## Given data

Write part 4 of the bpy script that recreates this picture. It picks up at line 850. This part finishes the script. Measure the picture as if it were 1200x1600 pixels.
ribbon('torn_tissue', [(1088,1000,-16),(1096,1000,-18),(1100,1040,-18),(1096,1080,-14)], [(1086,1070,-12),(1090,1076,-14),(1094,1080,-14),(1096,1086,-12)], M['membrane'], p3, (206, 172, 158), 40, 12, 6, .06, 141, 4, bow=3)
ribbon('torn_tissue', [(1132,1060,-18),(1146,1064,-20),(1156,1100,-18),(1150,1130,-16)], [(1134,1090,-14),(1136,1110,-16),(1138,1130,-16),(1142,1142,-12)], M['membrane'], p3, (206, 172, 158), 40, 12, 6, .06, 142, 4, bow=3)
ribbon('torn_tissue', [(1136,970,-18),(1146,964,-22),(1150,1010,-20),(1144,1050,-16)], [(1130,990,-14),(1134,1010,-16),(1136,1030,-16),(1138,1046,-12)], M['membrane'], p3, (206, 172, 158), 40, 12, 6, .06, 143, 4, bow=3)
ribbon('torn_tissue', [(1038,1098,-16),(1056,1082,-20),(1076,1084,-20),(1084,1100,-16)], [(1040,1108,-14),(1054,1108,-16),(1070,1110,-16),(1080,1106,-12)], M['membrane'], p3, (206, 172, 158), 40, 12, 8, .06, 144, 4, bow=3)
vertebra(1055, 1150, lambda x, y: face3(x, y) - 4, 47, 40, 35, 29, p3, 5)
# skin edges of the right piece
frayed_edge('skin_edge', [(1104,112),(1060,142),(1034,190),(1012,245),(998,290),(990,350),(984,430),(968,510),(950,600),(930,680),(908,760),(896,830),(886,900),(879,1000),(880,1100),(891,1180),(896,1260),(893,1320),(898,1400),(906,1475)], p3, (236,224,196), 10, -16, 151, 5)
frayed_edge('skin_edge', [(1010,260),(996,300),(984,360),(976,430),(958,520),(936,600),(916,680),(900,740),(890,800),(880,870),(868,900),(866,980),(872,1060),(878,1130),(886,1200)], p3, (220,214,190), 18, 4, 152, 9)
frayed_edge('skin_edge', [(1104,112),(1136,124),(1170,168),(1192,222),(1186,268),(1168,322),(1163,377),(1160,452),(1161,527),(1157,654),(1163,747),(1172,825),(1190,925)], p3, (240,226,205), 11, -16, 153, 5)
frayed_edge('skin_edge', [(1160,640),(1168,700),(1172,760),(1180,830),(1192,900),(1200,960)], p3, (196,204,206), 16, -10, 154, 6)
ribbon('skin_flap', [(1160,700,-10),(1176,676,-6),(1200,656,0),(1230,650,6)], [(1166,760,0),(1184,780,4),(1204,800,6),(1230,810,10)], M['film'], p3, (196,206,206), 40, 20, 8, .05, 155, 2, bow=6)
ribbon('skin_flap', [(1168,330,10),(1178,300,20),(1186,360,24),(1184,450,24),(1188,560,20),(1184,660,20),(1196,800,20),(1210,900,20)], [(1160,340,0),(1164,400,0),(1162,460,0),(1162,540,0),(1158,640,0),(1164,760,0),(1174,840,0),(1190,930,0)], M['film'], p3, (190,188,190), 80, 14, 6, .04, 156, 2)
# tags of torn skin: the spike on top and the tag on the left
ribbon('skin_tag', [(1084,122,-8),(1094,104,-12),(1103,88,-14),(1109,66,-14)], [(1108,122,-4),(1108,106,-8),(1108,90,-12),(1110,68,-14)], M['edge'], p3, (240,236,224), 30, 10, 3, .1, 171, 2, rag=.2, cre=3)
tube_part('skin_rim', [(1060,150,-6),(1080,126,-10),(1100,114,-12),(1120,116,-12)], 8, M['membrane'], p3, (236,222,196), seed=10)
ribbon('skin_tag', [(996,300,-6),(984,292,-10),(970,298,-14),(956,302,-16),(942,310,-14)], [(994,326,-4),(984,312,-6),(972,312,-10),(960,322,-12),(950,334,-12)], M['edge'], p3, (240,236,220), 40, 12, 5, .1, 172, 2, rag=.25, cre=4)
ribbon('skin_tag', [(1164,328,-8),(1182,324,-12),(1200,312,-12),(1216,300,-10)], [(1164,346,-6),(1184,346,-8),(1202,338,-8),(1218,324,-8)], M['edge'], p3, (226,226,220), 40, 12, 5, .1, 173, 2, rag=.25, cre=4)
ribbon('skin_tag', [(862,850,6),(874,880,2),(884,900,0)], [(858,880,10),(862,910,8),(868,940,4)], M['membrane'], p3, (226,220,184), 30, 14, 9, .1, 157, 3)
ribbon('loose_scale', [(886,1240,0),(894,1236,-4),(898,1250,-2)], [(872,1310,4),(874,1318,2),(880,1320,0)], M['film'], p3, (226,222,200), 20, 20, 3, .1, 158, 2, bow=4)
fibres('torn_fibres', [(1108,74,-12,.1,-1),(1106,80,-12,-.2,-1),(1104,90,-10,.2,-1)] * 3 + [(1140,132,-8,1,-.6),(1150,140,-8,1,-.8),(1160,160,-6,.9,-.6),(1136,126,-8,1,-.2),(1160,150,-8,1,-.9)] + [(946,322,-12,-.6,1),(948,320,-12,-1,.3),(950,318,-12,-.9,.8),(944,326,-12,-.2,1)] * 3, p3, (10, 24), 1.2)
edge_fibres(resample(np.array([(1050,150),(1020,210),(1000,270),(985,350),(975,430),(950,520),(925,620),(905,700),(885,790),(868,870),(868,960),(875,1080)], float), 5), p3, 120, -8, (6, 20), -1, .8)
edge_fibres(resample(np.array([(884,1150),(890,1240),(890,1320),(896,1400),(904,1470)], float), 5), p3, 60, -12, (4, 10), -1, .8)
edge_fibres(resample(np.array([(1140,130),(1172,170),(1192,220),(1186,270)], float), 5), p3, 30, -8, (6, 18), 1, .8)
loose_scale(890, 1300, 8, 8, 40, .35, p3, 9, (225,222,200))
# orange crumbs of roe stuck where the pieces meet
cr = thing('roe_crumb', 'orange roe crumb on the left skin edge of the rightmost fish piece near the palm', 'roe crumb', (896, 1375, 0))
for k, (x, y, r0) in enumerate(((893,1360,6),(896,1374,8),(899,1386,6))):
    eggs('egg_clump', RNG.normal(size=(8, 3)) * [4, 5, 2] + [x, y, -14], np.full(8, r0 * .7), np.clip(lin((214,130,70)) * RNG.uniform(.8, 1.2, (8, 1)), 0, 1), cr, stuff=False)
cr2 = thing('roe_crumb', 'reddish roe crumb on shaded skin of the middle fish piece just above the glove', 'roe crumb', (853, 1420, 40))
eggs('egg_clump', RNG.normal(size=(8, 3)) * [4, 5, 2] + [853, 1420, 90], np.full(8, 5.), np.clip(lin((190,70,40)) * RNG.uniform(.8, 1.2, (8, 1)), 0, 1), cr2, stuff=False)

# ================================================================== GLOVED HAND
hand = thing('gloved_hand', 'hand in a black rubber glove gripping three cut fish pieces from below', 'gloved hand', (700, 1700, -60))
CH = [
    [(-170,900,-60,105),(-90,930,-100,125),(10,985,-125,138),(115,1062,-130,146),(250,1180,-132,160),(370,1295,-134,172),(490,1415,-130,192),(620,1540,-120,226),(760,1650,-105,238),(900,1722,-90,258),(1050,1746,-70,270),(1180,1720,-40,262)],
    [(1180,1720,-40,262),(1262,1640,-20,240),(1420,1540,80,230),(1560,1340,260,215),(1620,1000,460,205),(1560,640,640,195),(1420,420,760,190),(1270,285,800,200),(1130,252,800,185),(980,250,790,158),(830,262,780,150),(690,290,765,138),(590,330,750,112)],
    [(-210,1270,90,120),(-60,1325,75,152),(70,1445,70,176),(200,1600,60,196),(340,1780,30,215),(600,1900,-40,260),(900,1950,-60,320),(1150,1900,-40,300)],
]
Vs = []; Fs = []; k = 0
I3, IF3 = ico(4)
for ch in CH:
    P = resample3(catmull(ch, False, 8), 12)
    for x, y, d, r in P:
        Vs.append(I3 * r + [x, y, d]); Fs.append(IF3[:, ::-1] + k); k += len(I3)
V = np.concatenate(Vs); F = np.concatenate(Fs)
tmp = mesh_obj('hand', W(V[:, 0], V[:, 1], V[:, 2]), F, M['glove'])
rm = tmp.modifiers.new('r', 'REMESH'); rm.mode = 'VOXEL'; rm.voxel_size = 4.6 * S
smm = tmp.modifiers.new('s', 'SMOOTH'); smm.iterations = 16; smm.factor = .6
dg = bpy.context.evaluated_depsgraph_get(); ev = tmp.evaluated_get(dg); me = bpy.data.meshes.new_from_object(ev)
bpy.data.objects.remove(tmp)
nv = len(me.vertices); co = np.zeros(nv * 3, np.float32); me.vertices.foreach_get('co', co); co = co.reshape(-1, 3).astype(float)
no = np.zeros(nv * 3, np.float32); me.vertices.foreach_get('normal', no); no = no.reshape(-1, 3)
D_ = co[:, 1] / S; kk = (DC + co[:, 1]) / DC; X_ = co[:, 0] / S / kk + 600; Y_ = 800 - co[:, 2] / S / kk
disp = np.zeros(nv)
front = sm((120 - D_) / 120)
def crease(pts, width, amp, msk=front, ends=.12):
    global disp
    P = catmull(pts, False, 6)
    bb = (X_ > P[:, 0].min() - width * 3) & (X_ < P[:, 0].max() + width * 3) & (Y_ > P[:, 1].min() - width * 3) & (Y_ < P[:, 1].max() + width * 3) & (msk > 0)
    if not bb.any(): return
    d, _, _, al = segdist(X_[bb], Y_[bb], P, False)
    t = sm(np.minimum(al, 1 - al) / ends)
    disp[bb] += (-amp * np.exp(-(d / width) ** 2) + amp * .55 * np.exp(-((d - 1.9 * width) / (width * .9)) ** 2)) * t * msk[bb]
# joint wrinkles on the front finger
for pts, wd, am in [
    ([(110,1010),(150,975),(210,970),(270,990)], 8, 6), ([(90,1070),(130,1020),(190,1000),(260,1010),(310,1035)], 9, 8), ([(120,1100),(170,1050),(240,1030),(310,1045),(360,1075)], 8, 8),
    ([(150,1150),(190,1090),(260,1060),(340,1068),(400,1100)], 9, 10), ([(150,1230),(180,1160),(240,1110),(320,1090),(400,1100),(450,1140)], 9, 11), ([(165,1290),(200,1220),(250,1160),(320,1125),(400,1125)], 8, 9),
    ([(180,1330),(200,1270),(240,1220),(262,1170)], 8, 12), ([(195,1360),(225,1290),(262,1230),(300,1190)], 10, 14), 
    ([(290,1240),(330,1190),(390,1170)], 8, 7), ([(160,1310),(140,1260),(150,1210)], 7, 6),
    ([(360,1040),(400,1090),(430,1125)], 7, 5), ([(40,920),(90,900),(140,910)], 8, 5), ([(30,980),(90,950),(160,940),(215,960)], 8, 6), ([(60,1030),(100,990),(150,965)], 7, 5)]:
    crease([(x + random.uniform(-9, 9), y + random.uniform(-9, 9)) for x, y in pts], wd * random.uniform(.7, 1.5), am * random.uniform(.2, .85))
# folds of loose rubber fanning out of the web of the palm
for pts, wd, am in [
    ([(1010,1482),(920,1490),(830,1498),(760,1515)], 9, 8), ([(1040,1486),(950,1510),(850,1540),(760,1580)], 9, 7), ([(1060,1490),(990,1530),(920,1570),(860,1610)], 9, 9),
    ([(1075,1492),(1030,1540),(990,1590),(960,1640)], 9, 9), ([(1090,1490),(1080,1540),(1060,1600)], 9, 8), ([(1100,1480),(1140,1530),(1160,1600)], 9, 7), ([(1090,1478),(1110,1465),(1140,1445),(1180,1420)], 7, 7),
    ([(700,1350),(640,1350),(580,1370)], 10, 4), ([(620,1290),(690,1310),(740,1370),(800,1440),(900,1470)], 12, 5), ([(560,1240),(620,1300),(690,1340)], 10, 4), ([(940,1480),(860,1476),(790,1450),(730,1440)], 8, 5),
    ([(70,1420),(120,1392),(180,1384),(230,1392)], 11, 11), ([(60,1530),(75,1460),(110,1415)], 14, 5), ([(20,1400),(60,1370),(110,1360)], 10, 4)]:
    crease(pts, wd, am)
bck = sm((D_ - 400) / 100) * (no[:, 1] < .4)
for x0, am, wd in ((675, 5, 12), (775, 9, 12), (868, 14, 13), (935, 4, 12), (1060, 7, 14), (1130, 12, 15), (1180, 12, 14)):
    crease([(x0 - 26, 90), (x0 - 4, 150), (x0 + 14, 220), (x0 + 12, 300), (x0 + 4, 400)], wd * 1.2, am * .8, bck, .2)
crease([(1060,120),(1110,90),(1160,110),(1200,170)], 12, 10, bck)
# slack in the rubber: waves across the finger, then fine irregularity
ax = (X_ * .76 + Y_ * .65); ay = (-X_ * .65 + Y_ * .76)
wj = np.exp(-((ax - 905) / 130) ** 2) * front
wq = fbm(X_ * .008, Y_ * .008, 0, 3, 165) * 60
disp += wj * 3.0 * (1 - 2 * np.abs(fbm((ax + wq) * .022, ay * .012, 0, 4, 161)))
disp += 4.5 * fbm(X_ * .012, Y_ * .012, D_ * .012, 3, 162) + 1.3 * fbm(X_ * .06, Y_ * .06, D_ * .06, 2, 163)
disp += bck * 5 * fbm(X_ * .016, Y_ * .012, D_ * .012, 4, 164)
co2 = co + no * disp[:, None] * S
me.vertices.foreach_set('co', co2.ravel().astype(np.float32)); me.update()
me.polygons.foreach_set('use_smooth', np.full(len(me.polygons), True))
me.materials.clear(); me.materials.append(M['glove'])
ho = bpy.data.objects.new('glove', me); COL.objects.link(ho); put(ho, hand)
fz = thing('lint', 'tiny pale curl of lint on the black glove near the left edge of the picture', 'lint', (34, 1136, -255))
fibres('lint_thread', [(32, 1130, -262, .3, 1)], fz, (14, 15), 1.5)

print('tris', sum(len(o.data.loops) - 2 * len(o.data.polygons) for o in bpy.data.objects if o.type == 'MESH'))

## Exercise instructions
Lines containing the string "picture" are to be selected and copied.

## Task answer
Write part 4 of the bpy script that recreates this picture. It picks up at line 850. This part finishes the script. Measure the picture as if it were 1200x1600 pixels.
fz = thing('lint', 'tiny pale curl of lint on the black glove near the left edge of the picture', 'lint', (34, 1136, -255))